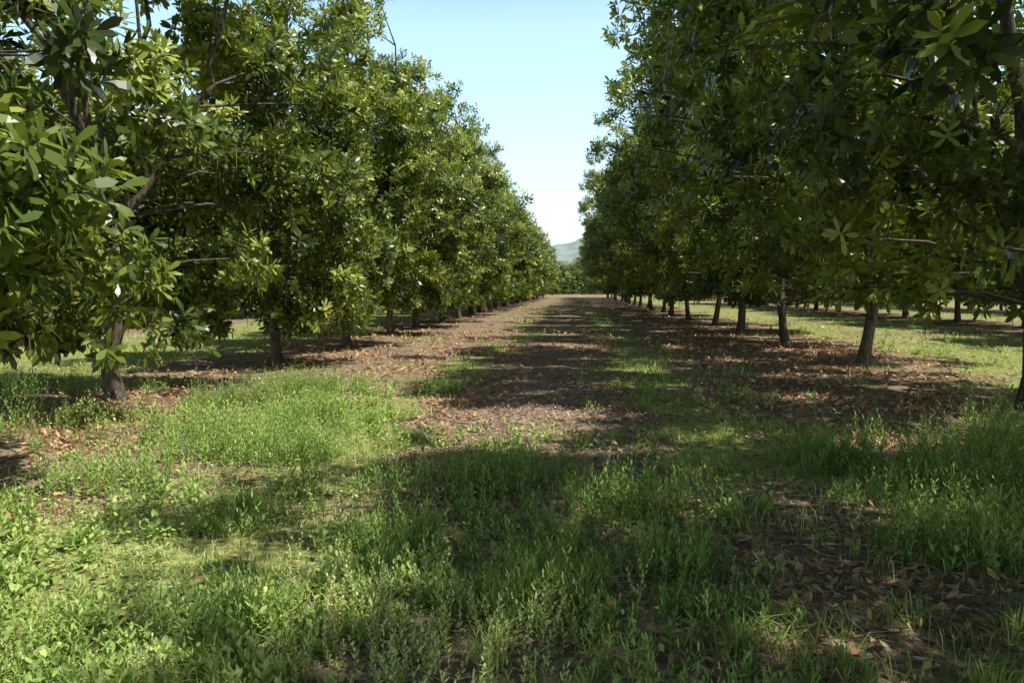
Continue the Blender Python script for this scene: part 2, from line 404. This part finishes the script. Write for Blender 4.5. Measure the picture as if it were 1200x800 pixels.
# broad-leaved weeds
x,y,z=pts(3600,2.3,13,lambda x,y:np.clip(sstep(.45,.60,fbm(x,y,.9,171))*(1-brown(x,y))*(.3+.7*(x<-.6)),0,1),.8,xl=.8,xr=.62,mx=1)
weeds(x,y,rng.uniform(.06,.24,len(x)),3,9,.07,.48,np.clip(.27+.5*fbm(x,y,.8,178)+rng.normal(0,.1,len(x)),0,.9),.05)
cxs=[(4.0,7.6,.9),(3.0,6.4,.7),(4.9,8.6,.8),(.45,5.7,.5),(-3.2,9.3,.5),(-4.6,10.6,.6),(2.4,7.4,.5),(-4.2,12.0,.7),(-.6,6.3,.5),(-1.1,4.6,.4),(-2.6,7.2,.4),(-.2,3.9,.3),(.6,4.4,.35),(-1.6,3.5,.3),(3.7,6.2,.6),(2.3,5.0,.45),(5.2,7.4,.6)]
bx=[];by=[]
for a,b_,s in cxs:
    n=int(130*s);bx.append(rng.normal(a,s*.5,n));by.append(rng.normal(b_,s*.45,n))
bx=np.concatenate(bx);by=np.concatenate(by)
weeds(bx,by,rng.uniform(.20,.46,len(bx))*np.clip(.45+by/9,.6,1),3,22,.055,.18,rng.uniform(.1,.55,len(bx)),.05)
x,y,z=pts(3500,12,40,lambda x,y:gd(x,y)*.5,.9,xmin=-16,xmax=18)
weeds(x,y,rng.uniform(.06,.26,len(x)),3,8,.09,.3,rng.uniform(.2,.8,len(x)),.1)
x=rng.normal(-.75,.5,90);y=rng.uniform(2.9,4.2,90)
weeds(x,y,rng.uniform(.16,.30,90),3,24,.026,.45,np.full(90,.92))
n=110000
x,y,z=pts(n,2.0,14,lambda x,y:np.clip(sstep(.36,.56,fbm(x,y,1.3,81))*(1-brown(x,y))*(.25+.75*(x<-.8)),0,1),.8)
m=len(x);az=rng.random(m)*6.28;el=rng.normal(.15,.3,m)
D=np.stack([np.cos(az)*np.cos(el),np.sin(az)*np.cos(el),np.sin(el)],1);Sd=np.stack([-np.sin(az),np.cos(az),rng.normal(0,.2,m)],1)
LL=rng.uniform(.020,.046,m)
V,Fc=leaves(np.stack([x,y,z+rng.uniform(.01,.13,m)],1),D,norm(Sd),LL,LL*.62,rng.uniform(0,.3,m))
wd.add(V,Fc,np.repeat(np.clip(rng.normal(.48,.2,m),0,1),6))
mk_obj('weeds',wd.mesh('weeds',M_weed))
x,y,z=pts(260,3,11,lambda x,y:(x<-1.2)*.5);m=len(x);K=6
a=(np.arange(K)/K*6.28)[None]+rng.random((m,1))
D=np.stack([np.cos(a),np.sin(a),0*a+.3],-1);Sd=np.stack([-np.sin(a),np.cos(a),0*a],-1)
P=np.repeat(np.stack([x,y,z+rng.uniform(.1,.2,m)],1)[:,None],K,1)
V,Fc=leaves(P.reshape(-1,3),norm(D.reshape(-1,3)),Sd.reshape(-1,3),np.full(m*K,.011),np.full(m*K,.009),np.zeros(m*K))
mk_obj('wildflowers',mk_mesh('wildflowers',V,Fc,np.full(len(V),.5),M_flower))

# leaf litter and mulch
lt=Acc()
def litter(n,y0,y1,l,pw,**k):
    def dn(x,y):
        b=brown(x,y);return np.clip(b*(.6+.4*sstep(5,9,y))*(.1+1.1*sstep(.35,.62,fbm(x,y,.9,91)))*(1-.7*band(x,-.4,1.2)),.03,1)
    x,y,z=pts(n,y0,y1,dn,pw,**k);m=len(x)
    az=rng.random(m)*6.28;el=rng.normal(.1,.28,m);ro=rng.normal(0,.5,m)
    D=np.stack([np.cos(az)*np.cos(el),np.sin(az)*np.cos(el),np.sin(el)],1)
    S0=np.stack([-np.sin(az),np.cos(az),0*az],1);Nn=np.cross(S0,D)
    Sd=S0*np.cos(ro)[:,None]+Nn*np.sin(ro)[:,None]
    LL=l*rng.uniform(.5,1.3,m)
    V,Fc=leaves(np.stack([x,y,z+rng.uniform(.004,.03,m)],1),D,Sd,LL,LL*rng.uniform(.25,.42,m),rng.uniform(-.5,.5,m))
    lt.add(V,Fc,np.repeat(np.clip(rng.beta(1.7,1.6,m),0,1),6))
litter(80000,1.8,12,.075,.8)
litter(70000,12,30,.11,.85,xmin=-12,xmax=14)
litter(20000,30,80,.2,.9,xmin=-12,xmax=12)
mk_obj('leaf_litter',lt.mesh('leaf_litter',M_litter))
ch=Acc()
def dn(x,y):
    return np.clip(brown(x,y)*band(x,.9,3.2)+.03,0,1)
x,y,z=pts(130000,2.0,16,dn,.75,xmin=-4,xmax=5);m=len(x)
az=rng.random(m)*6.28;s=np.stack([np.cos(az),np.sin(az),rng.normal(0,.25,m)],1)
LL=rng.uniform(.02,.08,m);c=np.stack([x,y,z+rng.uniform(.004,.02,m)],1)
t=np.stack([-np.sin(az),np.cos(az),rng.normal(0,.4,m)],1);ww=rng.uniform(.006,.018,m)[:,None]
V=np.stack([c-s*LL[:,None]*.5,c+t*ww,c+s*LL[:,None]*.5],1).reshape(-1,3)
ch.add(V,np.arange(3*m).reshape(-1,3),np.repeat(rng.random(m),3))
mk_obj('mulch',ch.mesh('mulch',M_chip))
tw=Acc()
for _ in range(200):
    x=rng.uniform(-6,7);y=rng.uniform(2.5,22);a=rng.random()*6.28;l=rng.uniform(.15,.7)
    p=[]
    for t in (0,.35,.7,1):
        px=x+math.cos(a)*l*t+rng.normal(0,.015);py=y+math.sin(a)*l*t+rng.normal(0,.015)
        p.append((px,py,float(ground_h(px,py))+.018+rng.random()*.015))
    V,Fc=tube(p,[.006,.005,.004,.002],5);tw.add(V,Fc)
mk_obj('fallen_twigs',tw.mesh('fallen_twigs',M_bark,True))

# ---------------------------------------------------------------- light
EL=math.radians(61);AZ=math.radians(114)
Sv=Vector((math.sin(AZ)*math.cos(EL),math.cos(AZ)*math.cos(EL),math.sin(EL)))
sl=bpy.data.lights.new('sun','SUN');sl.energy=5.0;sl.angle=math.radians(.53);sl.color=(1,.98,.90)
so=bpy.data.objects.new('sun',sl);COL.objects.link(so);so.rotation_euler=(-Sv).to_track_quat('-Z','Y').to_euler();so.location=(20,-5,30)
w=bpy.data.worlds.new('World');scene.world=w;w.use_nodes=True
N=w.node_tree.nodes;L=w.node_tree.links
sky=N.new('ShaderNodeTexSky');sky.sky_type='NISHITA';sky.sun_disc=False;sky.sun_elevation=EL;sky.sun_rotation=AZ
sky.air_density=1.2;sky.dust_density=2.0;sky.ozone_density=1.0
# sky tint ramp: haze painted in low down, overhead dimmed to cut ambient light
tc=N.new('ShaderNodeTexCoord');sx=N.new('ShaderNodeSeparateXYZ');L.new(tc.outputs['Generated'],sx.inputs[0])
rp=N.new('ShaderNodeValToRGB');cr=rp.color_ramp
cr.elements[0].position=0;cr.elements[0].color=(.82,.86,1.0,1)
cr.elements[1].position=1;cr.elements[1].color=(.11,.12,.115,1)
for p,c in ((.12,(.88,.91,.94)),(.30,(.94,.99,.94)),(.40,(.70,.75,.70)),(.50,(.15,.16,.155))):
    e=cr.elements.new(p);e.color=(*c,1)
L.new(sx.outputs['Z'],rp.inputs[0])
sc_=N.new('ShaderNodeVectorMath');sc_.operation='SCALE';sc_.inputs['Scale'].default_value=2.4;L.new(rp.outputs[0],sc_.inputs[0])
mm=N.new('ShaderNodeMixRGB');mm.blend_type='MULTIPLY';mm.inputs[0].default_value=1
L.new(sky.outputs[0],mm.inputs[1]);L.new(sc_.outputs[0],mm.inputs[2])
L.new(mm.outputs[0],N['Background'].inputs['Color']);N['Background'].inputs['Strength'].default_value=.14
scene.view_settings.view_transform='Standard';scene.view_settings.look='None';scene.view_settings.exposure=0

cam=bpy.data.cameras.new('camera');cam.lens=28;cam.sensor_width=36;cam.clip_end=8000;cam.clip_start=.05
co=bpy.data.objects.new('camera',cam);COL.objects.link(co)
co.location=(0,0,1.6);co.rotation_euler=(math.radians(90-3.8),0,math.radians(4.4))
scene.camera=co
print('done')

=====

▶ [Your goal]
Search the lines for the word "scene" and report how many contain it, by number only.

▶ [Task solution]
4